Coverage: BBC News Online, Scientific American, Telegraph, World Defense Review
NATO preparing for catastrophic climate change
Admiral Luciano Zappata, deputy supreme allied commander for NATO, has told an audience at New York University that NATO is preparing for catastrophic climatic events such as storms, flooding and drought with an 'elaborate and well functioning system of civil emergency planning that spans more than 40 countries'.
Admiral Zappata went on to argue that longer-term climatic changes will have 'humanitarian, economic, cultural and political implications that can result in ethnic and religious conflicts after large scale migrations; in tensions arising over access to vital resources, especially water, gas and oil; and in geopolitical and economic shifts when, for example, ice melting yields access to new trading routes and potential new resources'.
Coverage: American Chronicle
Climate change to drive greater migration within Europe
Professor John Beddington, the government's chief scientific adviser, has warned that climate change could destabilise populations across Europe, forcing millions of people to migrate northwards into cooler regions such as the British Isles and Scandinavia. Without action to curb emissions, average temperatures are predicted to rise 6°C by 2060, destroying agriculture and turning much of southern Europe into desert. Professor Beddington has set up a panel of scientists to examine the issue. The Global Environmental Migration project will report late next year.
Coverage: Times
At war with climate change
The Institution of Mechanical Engineers has declared that the UK government's climate change targets are 'physically impossible to achieve' because there is not enough time to build new nuclear power stations and develop other sources of renewable energy. Instead the institute is calling for greater investment in geo-engineering and a declaration of 'war' on climate change. Dr Tim Fox, head of environment and climate change at the Institution, declared 'it's time to go to war on climate change. It is attacking us and we must fight back'.
According to the institution's research, only with such a 'war' mentality, which could, for example, see the introduction of individual carbon rationing, would Britain be able to take the urgent steps necessary for preventing catastrophic climate change.
Coverage: BBC News, Telegraph
UK paves way for new nuclear power stations to be built
The Energy and Climate Change Secretary, Ed Miliband, earlier this month unveiled plans for the construction of a new fleet of nuclear power stations, 'clean coal' power stations and wind farms. The UK government wants to move away from the use of high-carbon fossil fuels through the development of alternative energy infrastructure to stave off dangerous climate change.

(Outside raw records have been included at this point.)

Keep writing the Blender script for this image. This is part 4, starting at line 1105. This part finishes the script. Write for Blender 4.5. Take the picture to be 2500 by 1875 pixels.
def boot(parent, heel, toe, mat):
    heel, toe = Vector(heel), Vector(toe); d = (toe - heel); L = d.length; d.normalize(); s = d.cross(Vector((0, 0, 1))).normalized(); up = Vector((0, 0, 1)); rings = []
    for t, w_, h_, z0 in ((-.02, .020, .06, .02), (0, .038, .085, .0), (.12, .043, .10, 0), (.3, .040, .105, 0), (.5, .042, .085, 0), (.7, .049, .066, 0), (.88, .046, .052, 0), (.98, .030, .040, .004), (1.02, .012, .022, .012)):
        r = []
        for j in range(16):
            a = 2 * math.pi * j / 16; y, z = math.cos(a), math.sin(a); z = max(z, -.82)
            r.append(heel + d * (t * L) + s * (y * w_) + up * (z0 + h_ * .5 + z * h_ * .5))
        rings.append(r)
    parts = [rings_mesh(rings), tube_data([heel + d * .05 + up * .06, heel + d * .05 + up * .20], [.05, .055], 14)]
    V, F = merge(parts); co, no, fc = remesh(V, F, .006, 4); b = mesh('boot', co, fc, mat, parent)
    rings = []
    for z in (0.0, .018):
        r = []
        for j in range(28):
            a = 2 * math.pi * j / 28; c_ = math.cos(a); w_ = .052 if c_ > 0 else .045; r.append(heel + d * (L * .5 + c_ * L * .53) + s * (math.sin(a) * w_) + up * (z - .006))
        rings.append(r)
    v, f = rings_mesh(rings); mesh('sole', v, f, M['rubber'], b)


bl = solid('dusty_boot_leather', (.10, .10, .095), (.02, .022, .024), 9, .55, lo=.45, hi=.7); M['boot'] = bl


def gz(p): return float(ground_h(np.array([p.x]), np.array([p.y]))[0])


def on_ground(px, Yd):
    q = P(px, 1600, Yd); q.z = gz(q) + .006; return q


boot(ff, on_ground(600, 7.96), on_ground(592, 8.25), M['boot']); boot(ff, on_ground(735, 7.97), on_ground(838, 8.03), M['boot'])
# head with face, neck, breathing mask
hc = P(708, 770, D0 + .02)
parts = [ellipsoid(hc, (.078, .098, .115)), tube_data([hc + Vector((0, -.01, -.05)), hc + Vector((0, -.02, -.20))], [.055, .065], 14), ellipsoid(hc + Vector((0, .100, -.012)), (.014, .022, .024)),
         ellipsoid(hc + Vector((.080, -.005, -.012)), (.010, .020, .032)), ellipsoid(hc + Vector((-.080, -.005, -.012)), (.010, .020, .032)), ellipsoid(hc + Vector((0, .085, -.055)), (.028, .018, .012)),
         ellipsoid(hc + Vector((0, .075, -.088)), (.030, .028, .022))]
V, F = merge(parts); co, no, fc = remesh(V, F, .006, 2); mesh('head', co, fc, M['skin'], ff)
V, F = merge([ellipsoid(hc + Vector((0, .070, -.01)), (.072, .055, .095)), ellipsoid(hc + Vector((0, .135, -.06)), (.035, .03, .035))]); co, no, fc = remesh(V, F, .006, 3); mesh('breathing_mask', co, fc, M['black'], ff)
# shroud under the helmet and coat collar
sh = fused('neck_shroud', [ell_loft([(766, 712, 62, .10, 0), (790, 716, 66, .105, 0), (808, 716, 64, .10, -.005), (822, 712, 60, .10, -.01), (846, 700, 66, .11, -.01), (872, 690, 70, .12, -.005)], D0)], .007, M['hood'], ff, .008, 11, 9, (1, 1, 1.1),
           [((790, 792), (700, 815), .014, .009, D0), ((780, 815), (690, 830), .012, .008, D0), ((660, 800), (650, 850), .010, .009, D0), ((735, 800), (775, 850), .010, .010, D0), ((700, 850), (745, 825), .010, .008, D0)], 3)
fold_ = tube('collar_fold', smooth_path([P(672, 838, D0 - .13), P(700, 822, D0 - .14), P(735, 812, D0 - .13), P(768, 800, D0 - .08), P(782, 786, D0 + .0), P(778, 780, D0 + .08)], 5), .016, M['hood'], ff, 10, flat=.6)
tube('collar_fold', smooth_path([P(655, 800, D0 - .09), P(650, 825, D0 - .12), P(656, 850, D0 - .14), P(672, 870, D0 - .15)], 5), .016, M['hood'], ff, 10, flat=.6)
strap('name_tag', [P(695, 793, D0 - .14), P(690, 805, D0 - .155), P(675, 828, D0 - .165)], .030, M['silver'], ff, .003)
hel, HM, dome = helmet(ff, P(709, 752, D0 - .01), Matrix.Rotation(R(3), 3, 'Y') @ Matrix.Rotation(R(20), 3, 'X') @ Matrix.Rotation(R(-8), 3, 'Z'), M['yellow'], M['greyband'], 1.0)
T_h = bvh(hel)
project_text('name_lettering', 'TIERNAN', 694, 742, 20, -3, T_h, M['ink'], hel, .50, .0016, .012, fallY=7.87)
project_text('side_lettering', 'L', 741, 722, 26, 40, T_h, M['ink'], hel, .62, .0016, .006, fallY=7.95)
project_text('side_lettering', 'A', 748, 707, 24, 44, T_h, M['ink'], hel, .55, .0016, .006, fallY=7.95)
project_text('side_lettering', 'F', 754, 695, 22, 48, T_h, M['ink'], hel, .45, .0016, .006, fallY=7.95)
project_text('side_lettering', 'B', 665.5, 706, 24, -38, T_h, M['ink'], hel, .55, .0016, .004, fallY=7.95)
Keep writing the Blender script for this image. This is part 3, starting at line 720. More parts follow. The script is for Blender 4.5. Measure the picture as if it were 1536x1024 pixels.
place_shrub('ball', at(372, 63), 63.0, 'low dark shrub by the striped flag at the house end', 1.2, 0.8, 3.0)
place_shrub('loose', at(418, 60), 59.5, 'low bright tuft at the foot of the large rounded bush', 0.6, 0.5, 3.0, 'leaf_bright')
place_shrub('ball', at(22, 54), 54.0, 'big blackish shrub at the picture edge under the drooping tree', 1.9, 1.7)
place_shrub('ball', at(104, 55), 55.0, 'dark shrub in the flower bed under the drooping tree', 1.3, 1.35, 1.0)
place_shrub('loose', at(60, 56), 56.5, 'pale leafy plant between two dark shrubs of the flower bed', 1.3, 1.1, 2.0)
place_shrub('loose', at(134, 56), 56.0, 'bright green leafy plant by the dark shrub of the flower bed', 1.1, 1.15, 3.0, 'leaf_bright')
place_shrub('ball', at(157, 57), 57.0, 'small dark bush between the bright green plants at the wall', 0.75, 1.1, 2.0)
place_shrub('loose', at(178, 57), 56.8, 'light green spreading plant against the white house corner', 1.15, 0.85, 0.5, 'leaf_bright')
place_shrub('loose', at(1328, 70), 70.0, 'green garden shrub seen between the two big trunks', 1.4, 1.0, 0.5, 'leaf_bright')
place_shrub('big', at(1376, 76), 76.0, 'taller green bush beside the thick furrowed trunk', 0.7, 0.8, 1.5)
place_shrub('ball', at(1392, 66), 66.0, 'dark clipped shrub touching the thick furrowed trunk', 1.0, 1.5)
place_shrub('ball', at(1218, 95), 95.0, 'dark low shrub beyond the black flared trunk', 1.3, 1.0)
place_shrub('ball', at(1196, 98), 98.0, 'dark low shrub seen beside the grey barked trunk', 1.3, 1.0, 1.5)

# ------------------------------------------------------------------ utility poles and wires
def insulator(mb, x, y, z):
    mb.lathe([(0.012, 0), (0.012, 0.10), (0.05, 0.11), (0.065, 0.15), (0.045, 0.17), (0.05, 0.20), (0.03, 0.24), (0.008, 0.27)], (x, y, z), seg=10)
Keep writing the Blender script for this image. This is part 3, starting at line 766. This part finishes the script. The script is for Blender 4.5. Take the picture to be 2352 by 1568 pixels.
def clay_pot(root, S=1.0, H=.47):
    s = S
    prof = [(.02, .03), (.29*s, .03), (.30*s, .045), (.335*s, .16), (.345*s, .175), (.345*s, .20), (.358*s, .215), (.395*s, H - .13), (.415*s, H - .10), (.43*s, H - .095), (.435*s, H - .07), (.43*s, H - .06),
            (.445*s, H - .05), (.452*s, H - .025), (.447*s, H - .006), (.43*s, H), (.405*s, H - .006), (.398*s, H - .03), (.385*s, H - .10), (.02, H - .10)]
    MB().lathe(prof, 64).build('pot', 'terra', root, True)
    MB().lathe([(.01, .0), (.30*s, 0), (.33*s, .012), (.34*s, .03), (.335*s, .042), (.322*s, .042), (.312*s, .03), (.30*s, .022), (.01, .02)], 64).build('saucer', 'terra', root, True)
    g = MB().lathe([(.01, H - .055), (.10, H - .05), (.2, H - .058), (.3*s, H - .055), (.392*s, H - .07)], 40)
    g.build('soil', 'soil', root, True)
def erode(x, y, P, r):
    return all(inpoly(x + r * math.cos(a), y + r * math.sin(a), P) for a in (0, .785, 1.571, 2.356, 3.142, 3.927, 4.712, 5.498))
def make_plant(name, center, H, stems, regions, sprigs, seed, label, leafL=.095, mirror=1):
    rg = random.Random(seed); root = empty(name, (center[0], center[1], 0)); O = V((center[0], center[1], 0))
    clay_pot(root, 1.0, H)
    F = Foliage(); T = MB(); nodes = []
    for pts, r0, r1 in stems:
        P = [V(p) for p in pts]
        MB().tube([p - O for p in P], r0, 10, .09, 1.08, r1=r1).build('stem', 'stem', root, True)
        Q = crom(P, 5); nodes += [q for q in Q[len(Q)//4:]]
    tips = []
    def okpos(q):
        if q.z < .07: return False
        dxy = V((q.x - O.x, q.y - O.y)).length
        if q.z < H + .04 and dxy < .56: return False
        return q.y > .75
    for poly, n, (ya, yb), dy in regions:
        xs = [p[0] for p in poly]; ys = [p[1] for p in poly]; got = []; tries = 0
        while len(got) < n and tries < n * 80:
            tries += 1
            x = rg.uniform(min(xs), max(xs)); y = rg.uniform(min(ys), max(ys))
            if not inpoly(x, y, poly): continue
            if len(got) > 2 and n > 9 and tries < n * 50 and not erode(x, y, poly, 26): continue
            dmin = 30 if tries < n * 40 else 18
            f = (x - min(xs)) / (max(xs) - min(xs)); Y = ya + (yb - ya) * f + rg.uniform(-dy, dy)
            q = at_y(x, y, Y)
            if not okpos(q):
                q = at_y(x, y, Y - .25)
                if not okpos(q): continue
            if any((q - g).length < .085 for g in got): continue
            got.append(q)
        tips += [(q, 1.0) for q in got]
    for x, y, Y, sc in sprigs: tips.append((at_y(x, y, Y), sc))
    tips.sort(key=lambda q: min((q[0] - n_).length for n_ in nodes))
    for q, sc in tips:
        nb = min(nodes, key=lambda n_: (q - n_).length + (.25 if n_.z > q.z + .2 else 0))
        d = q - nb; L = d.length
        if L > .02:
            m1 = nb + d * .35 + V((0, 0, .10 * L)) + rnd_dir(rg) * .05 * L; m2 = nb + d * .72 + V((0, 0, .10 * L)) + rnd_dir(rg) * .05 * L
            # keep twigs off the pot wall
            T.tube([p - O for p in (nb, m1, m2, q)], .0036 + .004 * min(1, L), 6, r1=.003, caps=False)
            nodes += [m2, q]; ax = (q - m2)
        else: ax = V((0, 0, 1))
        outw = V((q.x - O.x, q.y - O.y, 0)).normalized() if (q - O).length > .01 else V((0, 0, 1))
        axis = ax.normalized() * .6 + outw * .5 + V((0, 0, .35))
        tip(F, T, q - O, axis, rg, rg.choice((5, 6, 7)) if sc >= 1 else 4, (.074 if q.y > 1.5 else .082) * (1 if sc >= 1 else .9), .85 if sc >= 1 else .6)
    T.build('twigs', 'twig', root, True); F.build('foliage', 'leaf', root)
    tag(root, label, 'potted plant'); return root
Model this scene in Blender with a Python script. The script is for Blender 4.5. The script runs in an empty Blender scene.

Miliband will be hoping that the new stations are constructed quickly enough to help to meet Britain's 2050 target of reducing carbon emissions by 80 per cent.
According to the Washington Post, the British plan underscores how 'nations around the world are scrambling to find ways to generate more energy while slashing the emissions that cause climate change'. Earlier this year, the Institute for Public Policy Research (IPPR) produced a report which raised concerns that worldwide nuclear proliferation could increase the chances of terrorist groups one day getting their hands on nuclear materials. RUSI's Dr Ian Kearns, Deputy Commissioner of the IPPR's security commission at the time, warned: 'A global nuclear renaissance, if badly managed, could bring enormous complications in terms of nuclear non-proliferation and terrorism'.
Coverage: Guardian, Times, Washington Post
Major Asian cities under threat from climate change
A new report published by WWF China calls for massive investment and careful planning to ease the impact of climate change on the Yangtze delta. The report warns that climate change over the next 50 years could inflict more potentially disastrous weather on the affluent area threatening food security and biodiversity. According to the director general of WWF International, 'the report is an important symbol of China's commitment to fighting climate change'.
The Yangtze delta is not the only area in Asia threatened by climate change. The WWF expects climate change to affect everything from national security to water availability in megacities across Asia. Low-lying and impoverished Asian coastal cities such as Dhaka, Manila and Jakarta will be increasingly vulnerable if global greenhouse gas emissions are not brought under control.
Coverage: Guardian, China Daily, Independent
Copenhagen
Earlier this month, political leaders, senior figures and negotiators were accused of myopia over attempts to secure a climate deal at the upcoming conference in Copenhagen. Failure to make progress in the final round of pre-Copenhagen talks in Barcelona and at a meeting of world leaders at the Asia-Pacific Economic Cooperation (APEC) summit in Singapore, added weight to these concerns. This led the UK government to admit there was no hope of reaching a binding agreement on climate change. The UN Chief and the President of the European Commission echoed this view in statements of their own.
However, as the conference gets closer, there are signs that three of the world's biggest emitters are prepared to take significant steps towards finding an agreement. Following on from the US' decision to embrace a Danish proposal to at least seal an interim international climate agreement in Copenhagen, the US and China have for the first time announced the setting of national targets which will help the world combat climate change. The two states have agreed that a comprehensive global deal is needed in Copenhagen next month, not just a political statement.
A new 'green partnership' has also been announced between US and India to help produce a strong political deal at next month's summit in Copenhagen, with a binding agreement to follow sometime next year. It is hoped that India will follow the lead of the US and China and announce its own emissions targets soon.
Coverage: Guardian, Xinhua, Times, Financial Times, BBC News Online, Independent, Green Leap Forward
Gorbachev: There are urgent parallels between the fall of Communism and the fight to stop climate change
The former President of the Soviet Union, Mikhail Gorbachev, has argued that there are urgent parallels between the fall of Communism and the fight to stop climate change. In an article for the Times published on the anniversary of the fall of the Berlin Wall, Gorbachev wrote, 'the climate crisis is the new wall that divides us from our future, and today's leaders are vastly underestimating the urgency, and potentially catastrophic scale, of the emergency'.
He went on to add: 'Like 20 years ago, we face a threat to global security and our very future existence that no one nation can deal with alone'. Gorbachev believes that a 'paradigm shift' of the scale required to end the Cold War is needed if catastrophic climate change is to be prevented.